Set down, exactly as written, the lines from the top of the data to the line that holds "scn=bpy.context.scene", and omit the pictures.

◆ DATASET CONTENT ◆

☆ ☆ ☆ ☆ ☆

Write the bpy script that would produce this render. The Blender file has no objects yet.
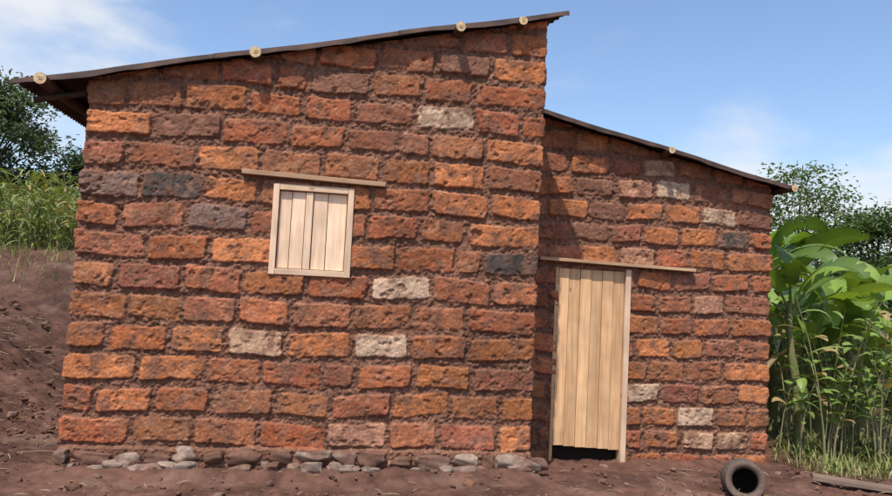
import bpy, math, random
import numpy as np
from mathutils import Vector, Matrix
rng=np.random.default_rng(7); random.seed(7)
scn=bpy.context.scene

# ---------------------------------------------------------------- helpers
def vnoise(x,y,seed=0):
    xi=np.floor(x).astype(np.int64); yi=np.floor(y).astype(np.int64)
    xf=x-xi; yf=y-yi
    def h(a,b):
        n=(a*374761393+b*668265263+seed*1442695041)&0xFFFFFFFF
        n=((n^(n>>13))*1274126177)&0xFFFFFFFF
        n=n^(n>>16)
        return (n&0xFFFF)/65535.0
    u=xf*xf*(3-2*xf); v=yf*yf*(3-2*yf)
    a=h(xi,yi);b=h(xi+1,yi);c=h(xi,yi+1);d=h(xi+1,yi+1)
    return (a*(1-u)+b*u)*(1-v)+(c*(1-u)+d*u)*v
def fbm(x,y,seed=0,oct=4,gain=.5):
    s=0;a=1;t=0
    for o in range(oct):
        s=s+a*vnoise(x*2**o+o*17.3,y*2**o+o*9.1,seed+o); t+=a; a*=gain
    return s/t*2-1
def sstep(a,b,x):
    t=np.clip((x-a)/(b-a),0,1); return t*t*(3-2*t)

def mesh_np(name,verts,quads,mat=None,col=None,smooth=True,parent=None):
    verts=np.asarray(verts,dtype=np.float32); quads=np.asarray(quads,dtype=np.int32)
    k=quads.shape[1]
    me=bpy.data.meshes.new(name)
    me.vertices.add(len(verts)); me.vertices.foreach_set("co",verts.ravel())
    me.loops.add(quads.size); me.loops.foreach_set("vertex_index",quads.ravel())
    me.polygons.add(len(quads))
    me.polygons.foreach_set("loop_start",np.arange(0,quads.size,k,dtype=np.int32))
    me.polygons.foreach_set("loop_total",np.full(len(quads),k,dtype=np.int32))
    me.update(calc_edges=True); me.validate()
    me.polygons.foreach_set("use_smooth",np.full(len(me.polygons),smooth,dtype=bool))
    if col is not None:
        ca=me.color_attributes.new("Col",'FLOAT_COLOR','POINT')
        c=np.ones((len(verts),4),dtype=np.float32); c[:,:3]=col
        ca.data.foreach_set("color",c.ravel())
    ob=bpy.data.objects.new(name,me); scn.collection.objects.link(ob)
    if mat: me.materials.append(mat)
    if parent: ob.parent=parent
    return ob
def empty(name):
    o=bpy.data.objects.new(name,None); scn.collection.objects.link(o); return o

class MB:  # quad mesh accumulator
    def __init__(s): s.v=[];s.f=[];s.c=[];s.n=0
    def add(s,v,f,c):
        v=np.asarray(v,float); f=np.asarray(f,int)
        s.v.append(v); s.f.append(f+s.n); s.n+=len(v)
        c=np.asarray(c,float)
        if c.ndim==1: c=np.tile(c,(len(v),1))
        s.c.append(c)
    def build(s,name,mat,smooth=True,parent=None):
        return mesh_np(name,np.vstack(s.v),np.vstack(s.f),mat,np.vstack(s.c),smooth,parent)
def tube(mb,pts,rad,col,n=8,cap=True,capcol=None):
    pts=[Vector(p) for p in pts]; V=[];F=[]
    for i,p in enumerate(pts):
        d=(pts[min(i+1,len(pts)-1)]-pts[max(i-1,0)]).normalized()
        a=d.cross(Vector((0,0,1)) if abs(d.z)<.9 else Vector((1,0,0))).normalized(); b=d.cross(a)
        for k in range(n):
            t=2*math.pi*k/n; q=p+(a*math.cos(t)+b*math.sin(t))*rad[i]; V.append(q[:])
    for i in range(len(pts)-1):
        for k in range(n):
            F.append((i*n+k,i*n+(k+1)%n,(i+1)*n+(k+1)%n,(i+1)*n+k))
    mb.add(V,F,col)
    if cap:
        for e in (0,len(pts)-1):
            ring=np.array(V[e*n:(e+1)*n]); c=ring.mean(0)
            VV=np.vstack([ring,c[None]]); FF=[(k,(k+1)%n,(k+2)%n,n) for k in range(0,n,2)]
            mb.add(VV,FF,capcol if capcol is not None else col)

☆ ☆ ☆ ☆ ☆

◆ OUTPUT OF THE TASK ◆
Write the bpy script that would produce this render. The Blender file has no objects yet.
import bpy, math, random
import numpy as np
from mathutils import Vector, Matrix
rng=np.random.default_rng(7); random.seed(7)
scn=bpy.context.scene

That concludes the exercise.